UN is ‘deeply concerned’ by incidents that saw individuals ‘glorify atrocity crimes and convicted war criminals’.

The United Nations has voiced concern at recent incidents of hate speech and incitement to violence in Bosnia and Herzegovina and in Serbia, fearing inflammatory acts will escalate ahead of elections this year.

Bosnian Serbs celebrated their national day on Sunday, marking the creation of the Republika Srpska (RS) – Bosnia’s Serb entity that was declared three decades ago.

It was one of the events seen as putting the country on the path to the war in Bosnia in the 1990s, which killed approximately 100,000 people and forced two million others from their homes.

In a statement on Friday, the spokeswoman for the UN High Commissioner for Human Rights said the UN was “deeply concerned” by incidents that saw individuals “glorify atrocity crimes and convicted war criminals, target certain communities with hate speech, and, in some cases, directly incite violence”.
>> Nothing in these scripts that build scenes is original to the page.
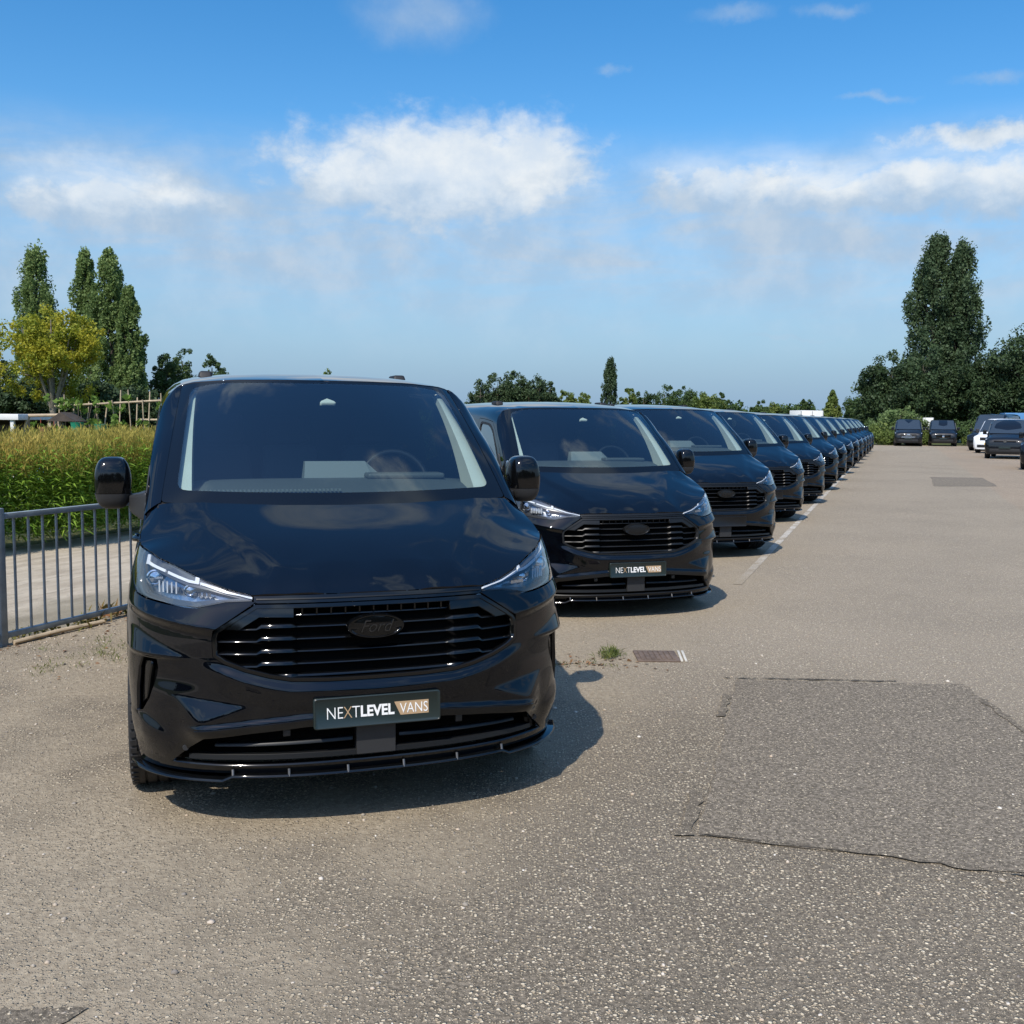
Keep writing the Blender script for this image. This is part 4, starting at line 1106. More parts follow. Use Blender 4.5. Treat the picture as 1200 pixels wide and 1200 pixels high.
# dense crop with green lance leaves below and brown-olive tops
rng = np.random.default_rng(3)
def crop():
    s0, s1 = 5., 22.
    pts = []
    for (c0, c1, ds, dc) in ((-10.30, -11.3, .085, .105), (-11.3, -14.2, .17, .19)):
        S, Cc = np.meshgrid(np.arange(s0, s1, ds), np.arange(c1, c0, dc)); pts.append(np.c_[S.ravel(), Cc.ravel()] + rng.normal(0, .04, (S.size, 2)))
    P = np.vstack(pts); edge = rng.uniform(0, 1, len(P))
    P[:, 1] += .12 * np.sin(P[:, 0] * 1.3) + .08 * np.sin(P[:, 0] * 3.1)
    X = DIRX * P[:, 0] + DIRY * P[:, 1]; Y = DIRY * P[:, 0] - DIRX * P[:, 1]
    H = 1.42 + rng.normal(0, .055, len(P)) + .05 * np.sin(P[:, 0] * 1.7)
    front = P[:, 1] > -11.3
    leaf = []; plume = []
    lean = rng.normal(0, .035, (len(P), 2))
    for rep in range(58):
        ok = front | (rng.uniform(0, 1, len(P)) < .35); n = ok.sum()
        f = rng.uniform(.10, .92, n) ** .9; z = f * H[ok]
        b = np.c_[X[ok] + lean[ok, 0] * z, Y[ok] + lean[ok, 1] * z, z]
        th = rng.uniform(0, 2 * np.pi, n); up = rng.normal(.15, .35, n) + .35 * (f - .5)
        d = np.c_[np.cos(th), np.sin(th), up]
        keep = rng.uniform(0, 1, n) > np.clip((f - .74) * 3.2, 0, .85)
        leaf.append(blades(rng, b[keep], d[keep], (rng.uniform(.08, .165, n))[keep], (rng.uniform(.008, .015, n))[keep], .30))
    for rep in range(38):
        ok = front | (rng.uniform(0, 1, len(P)) < .6); n = ok.sum()
        f = .68 + .32 * rng.uniform(0, 1, n) ** .8; z = f * H[ok]
        b = np.c_[X[ok] + rng.normal(0, .035, n), Y[ok] + rng.normal(0, .035, n), z]
        d = np.c_[rng.normal(0, .42, n), rng.normal(0, .42, n), np.ones(n)]
        plume.append(blades(rng, b, d, rng.uniform(.05, .12, n), rng.uniform(.004, .009, n), .05))
    a = np.vstack(leaf); b = np.vstack(plume)
    me = mesh_data('field_crop', np.vstack([a.reshape(-1, 3), b.reshape(-1, 3)]), np.arange((len(a) + len(b)) * 4).reshape(-1, 4), 'hedge_leaf', smooth=False)
    me.materials.append(MATS['hedge_plume'])
    idx = np.zeros(len(a) + len(b), np.int32); idx[len(a):] = 1; me.polygons.foreach_set('material_index', idx)
    o = obj('field_crop', me); tag(o, 'dense tall crop with green leaves and brownish tops behind the track', 'crop', kind='stuff')
crop()
def tufts(name, mat, label, cat, centres, n, spread, h, w, up=1.0, flat=0.):
    Q = []
    for (x, y, sc) in centres:
        m = max(3, int(n * sc)); b = np.c_[x + rng.normal(0, spread, m), y + rng.normal(0, spread, m), np.full(m, .002)]
        d = np.c_[rng.normal(0, .55, m), rng.normal(0, .55, m), np.abs(rng.normal(up, .3, m)) + flat]
        Q.append(blades(rng, b, d, rng.uniform(.5, 1.1, m) * h * sc, rng.uniform(.6, 1.2, m) * w, .25))
    o = obj(name, fast_quads(name, mat, np.vstack(Q))); return tag(o, label, cat, kind='stuff')
cs = [(*at(fence_s0 + rng.uniform(-2.6, 8), FC + rng.normal(-.10, .10)), rng.uniform(.5, 1.3)) for _ in range(110)]
tufts('fence_weeds', 'weed_leaf', 'reddish and yellow weeds along the foot of the steel fence', 'weeds', cs, 22, .06, .13, .013, .7)
cs = [(*at(fence_s0 + rng.uniform(-2.6, 5), FC + rng.uniform(.05, .9) ** 1.0), rng.uniform(.3, 1.)) for _ in range(40)] + [(*at(fence_s0 + rng.uniform(-.6, .7), FC + .95 + rng.normal(0, .1)), rng.uniform(.5, 1.)) for _ in range(26)]
tufts('grass_tufts', 'grass_blade', 'thin dry grass tufts growing in the gravel before the fence', 'grass', cs, 20, .05, .075, .003, .9)
cs = [(.74 + rng.normal(0, .035), 7.46 + rng.normal(0, .08), rng.uniform(.6, 1.2)) for _ in range(12)] + [(.55 + rng.uniform(-.5, .25), 7.22 + rng.normal(0, .06), rng.uniform(.2, .5)) for _ in range(14)]
tufts('drain_weeds', 'grass_blade', 'small green weeds beside the drain cover between two vans', 'weeds', cs, 26, .03, .09, .004, .8)
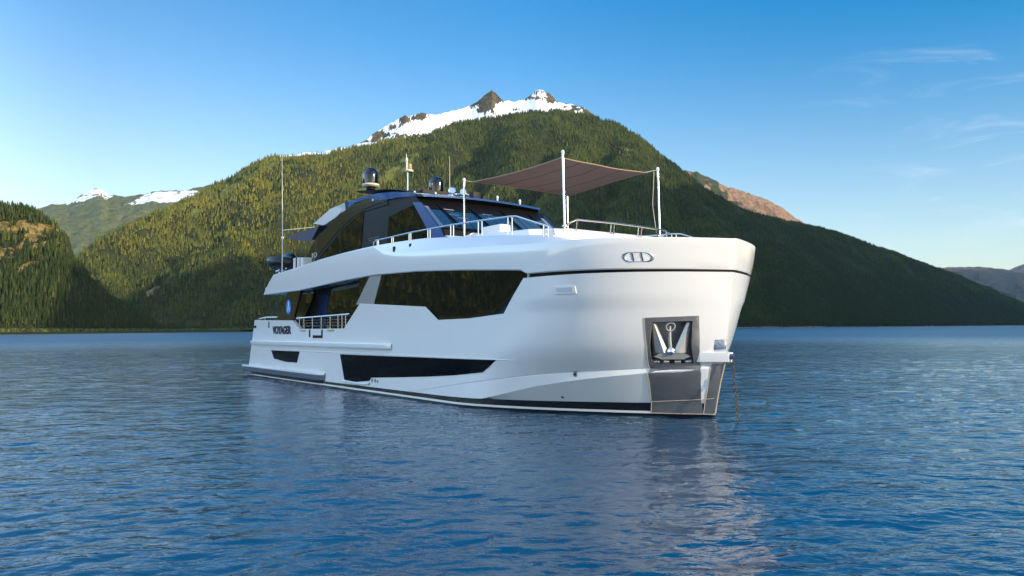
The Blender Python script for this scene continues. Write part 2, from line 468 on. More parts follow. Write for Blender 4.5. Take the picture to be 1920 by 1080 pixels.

Liz Throssell said people had chanted the name of convicted war criminal Ratko Mladic during torchlight processions, sung nationalistic songs calling for the takeover of locations in the former Yugoslavia and in one incident, individuals fired shots in the air outside a mosque.

Local media and victims’ associations highlighted that in Foca on Saturday several hundred people attended a fireworks display organised by Red Star Belgrade football supporters at which a large portrait of Mladic was unveiled on a building.

The former Bosnian Serb general was sentenced to life in prison for war crimes in Bosnia, in particular for the Srebrenica massacre and the siege of Sarajevo.

Serbia and Bosnia will hold elections in April and October, respectively, and Throssell warned that “continued inflammatory, nationalistic rhetoric” risked exacerbating an “extremely tense” political environment in 2022.

“These incidents – some in locations that saw large-scale atrocity crimes during the war in Bosnia and Herzegovina, such as Prijedor and Foca – are an affront to survivors, including those who returned to their homes after the conflict,” her statement read.


“The failure to prevent and sanction such acts, which fuel a climate of extreme anxiety, fear and insecurity in some communities, is a major obstacle to trust-building and reconciliation.”

Throssell’s comments came as Bosnia was facing its worst political crisis since the 1990s, after Bosnian Serbs blocked the work of the central government and Bosnian Serb leader Milorad Dodik threatened to withdraw from state institutions, including the army, the judiciary and the tax system.

The US-brokered Dayton Peace Agreement of 1995 ended three and a half years of war in Bosnia. The agreement also established Bosnia and Herzegovina as a state composed of two entities: a Bosniak-Croat-dominated federation and a Serb-run Republika Srpska.

Dodik is the Serb member of the tripartite Presidency of Bosnia and Herzegovina, and he has threatened the secession of Republika Srpska for 15 years.

His recent comments spurred fresh sanctions earlier this month from the United States, which accused Dodik of corruption and threatening the stability and territorial integrity of Bosnia and Herzegovina.

Dodik rejected the measures, saying the sanctions were “lobbied by several US officials who do not share the vision of Bosnia-Herzegovina that I have and which was signed in 1995”.